Puertas del Camino: Mérida

¿Podemos considerar este bello templo de Diana como una puerta? Sí, lo es: una puerta al pasado romano de Mérida, que aún hoy es su misma esencia
Templo de Diana, en Mérida
photo_camera Templo de Diana, en Mérida

El parador es un antiguo convento del siglo XVIII, blanco, alargado y laberíntico. Sobre todo laberíntico, pues el viajero –que se confiesa bastante torpe– pasó casi más tiempo buscando la habitación, el comedor, la recepción o la misma entrada que el que empleó en recorrer la ciudad. Menos mal que, en compensación, fue despertado al amanecer por el crotoreo de unas cigüeñas en un nido muy cercano a su ventana. Y quizá convenga aclarar que crotoreo es el nombre que se le da al ruido que hacen estas aves al chasquear sus picos a modo de saludo; el verbo correspondiente es crotorar o crotorear, indistintamente. Por cierto que, pese a ser aún enero, las cigüeñas emeritenses parecían estar ya todas en sus puestos, es decir, en sus nidos, con una populosa colonia en el viaducto de los Milagros.

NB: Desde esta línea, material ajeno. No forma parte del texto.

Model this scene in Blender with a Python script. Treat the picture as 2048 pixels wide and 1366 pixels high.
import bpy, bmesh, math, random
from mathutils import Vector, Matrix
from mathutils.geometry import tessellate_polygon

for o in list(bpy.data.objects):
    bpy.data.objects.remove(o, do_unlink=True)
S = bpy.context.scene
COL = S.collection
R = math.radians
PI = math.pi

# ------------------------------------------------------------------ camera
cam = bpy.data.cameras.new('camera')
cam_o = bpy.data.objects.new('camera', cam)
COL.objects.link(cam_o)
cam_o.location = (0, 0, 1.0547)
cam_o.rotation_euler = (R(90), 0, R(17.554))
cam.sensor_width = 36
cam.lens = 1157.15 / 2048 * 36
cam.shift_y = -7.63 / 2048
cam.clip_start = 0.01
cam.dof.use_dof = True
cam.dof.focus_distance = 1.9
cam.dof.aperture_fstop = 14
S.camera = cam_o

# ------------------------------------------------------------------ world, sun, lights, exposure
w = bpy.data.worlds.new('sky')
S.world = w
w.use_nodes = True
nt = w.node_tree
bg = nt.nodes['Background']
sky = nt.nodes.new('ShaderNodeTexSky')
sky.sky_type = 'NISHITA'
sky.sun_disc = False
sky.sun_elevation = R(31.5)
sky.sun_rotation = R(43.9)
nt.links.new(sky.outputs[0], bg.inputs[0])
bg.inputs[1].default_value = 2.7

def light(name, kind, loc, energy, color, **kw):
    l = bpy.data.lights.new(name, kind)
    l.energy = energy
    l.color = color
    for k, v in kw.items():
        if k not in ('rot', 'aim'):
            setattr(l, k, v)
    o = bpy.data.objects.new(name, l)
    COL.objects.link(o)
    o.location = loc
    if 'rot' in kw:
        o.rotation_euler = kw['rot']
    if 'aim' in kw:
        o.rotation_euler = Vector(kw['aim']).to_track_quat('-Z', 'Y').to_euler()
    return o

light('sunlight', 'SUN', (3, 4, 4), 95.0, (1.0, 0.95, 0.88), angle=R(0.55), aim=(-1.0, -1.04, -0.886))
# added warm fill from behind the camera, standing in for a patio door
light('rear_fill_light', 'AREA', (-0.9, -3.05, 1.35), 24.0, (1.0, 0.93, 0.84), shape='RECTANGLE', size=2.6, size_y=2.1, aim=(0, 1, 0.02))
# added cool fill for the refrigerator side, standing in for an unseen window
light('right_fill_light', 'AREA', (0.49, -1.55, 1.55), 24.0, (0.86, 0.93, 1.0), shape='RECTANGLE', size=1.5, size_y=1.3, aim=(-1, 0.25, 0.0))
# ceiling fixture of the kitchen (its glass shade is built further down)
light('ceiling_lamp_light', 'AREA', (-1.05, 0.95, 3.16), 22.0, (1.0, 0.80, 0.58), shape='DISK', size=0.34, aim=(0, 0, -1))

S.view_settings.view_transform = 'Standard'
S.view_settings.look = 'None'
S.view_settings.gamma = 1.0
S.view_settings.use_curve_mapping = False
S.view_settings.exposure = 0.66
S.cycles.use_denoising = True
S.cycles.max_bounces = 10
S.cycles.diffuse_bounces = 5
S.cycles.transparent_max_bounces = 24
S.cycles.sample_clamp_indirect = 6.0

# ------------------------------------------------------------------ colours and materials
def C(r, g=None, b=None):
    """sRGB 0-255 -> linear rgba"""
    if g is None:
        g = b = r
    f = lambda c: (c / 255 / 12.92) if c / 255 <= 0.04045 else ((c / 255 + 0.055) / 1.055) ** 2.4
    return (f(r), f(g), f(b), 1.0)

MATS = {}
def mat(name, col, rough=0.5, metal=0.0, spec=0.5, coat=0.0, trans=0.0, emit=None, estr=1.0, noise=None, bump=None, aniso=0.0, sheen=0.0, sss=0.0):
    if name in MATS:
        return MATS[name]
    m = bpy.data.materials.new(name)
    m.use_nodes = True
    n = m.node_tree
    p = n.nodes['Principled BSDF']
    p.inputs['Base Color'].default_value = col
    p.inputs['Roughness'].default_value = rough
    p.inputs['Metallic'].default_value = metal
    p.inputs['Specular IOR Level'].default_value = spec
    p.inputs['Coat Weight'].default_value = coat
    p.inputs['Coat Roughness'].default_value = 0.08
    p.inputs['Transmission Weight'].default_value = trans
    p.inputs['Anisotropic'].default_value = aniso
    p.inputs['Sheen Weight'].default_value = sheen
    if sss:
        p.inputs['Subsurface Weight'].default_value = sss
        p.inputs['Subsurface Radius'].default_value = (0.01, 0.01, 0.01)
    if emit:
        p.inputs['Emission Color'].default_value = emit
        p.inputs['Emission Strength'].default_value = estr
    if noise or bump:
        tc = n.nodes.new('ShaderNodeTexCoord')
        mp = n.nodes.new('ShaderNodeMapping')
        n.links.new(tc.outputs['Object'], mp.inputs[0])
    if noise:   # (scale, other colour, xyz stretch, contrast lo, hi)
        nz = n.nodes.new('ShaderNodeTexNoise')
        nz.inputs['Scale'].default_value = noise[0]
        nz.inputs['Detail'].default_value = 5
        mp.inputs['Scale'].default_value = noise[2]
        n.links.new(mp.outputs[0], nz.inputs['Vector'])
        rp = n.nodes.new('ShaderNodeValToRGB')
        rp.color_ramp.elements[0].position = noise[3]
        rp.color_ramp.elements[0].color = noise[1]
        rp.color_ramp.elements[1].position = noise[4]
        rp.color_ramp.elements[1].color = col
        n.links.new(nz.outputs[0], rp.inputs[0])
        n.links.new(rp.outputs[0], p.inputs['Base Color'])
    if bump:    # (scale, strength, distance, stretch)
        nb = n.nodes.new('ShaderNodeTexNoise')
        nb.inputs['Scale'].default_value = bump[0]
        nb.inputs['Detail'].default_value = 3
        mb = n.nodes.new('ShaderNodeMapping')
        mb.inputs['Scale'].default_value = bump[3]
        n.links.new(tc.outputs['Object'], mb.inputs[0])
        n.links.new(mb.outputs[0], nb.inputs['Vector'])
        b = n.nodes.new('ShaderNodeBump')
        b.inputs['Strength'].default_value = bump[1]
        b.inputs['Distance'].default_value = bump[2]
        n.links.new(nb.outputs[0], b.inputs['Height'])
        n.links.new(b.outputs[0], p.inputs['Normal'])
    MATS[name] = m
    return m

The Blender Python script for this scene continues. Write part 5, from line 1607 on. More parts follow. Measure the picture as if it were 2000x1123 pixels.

Mérida vale lo que valen sus excepcionales monumentos romanos, que es mucho. El viaducto es un señor viaducto; el puente, un señor puente; el templo de Diana, un señor templo; el anfiteatro, un señor anfiteatro; el teatro, un excelentísimo señor teatro. Sin duda tiene que ser una gozada asistir a la representación de una tragedia clásica en este marco incomparable (aquí es obligado el empleo de tan tópica frase). Por lo demás, Mérida no tiene aires de ser nada menos que la capital de Extremadura, sino una pequeña ciudad de provincias, lo que al viajero no desagrada en absoluto, pero que puede defraudar a quien espera otra cosa. 

El Guadiana, que pasa muy cerca del centro urbano y arqueológico, parecía como si no tuviese corriente, casi paralizado y de aguas color tierra, lo que en nada molestaba a un nutrido grupo de ocas blancas que pasaban orondas bajo el puente romano. Y una curiosidad: en la calle que baja hacia el teatro hay un tramo denominado viam musicorum, en el que, a la manera hollywoodense, cuatro baldosas tienen grabados sendos discos, uno dedicado a Raphael, otro a Perales y los otros dos a desconocidos para el viajero: qué cosas más raras.

De regreso a casa, se para a comer en Béjar, en el restaurante El Metro. Allí lo atiende Félix, el dueño, un hombre torrencial. Ni le deja escoger el menú, pues ha de ser lo mejor de la casa: un entrante de morros de cerdo, un primero de alubias y de segundo, un monumental solomillo. Félix empieza a contar sus andanzas y resulta que casi viajó más que el propio viajero que, avasallado por tantas palabras y progresivamente adormilado por la copiosa y nada ligera comida, apenas acierta a asentir a todo con la cabeza.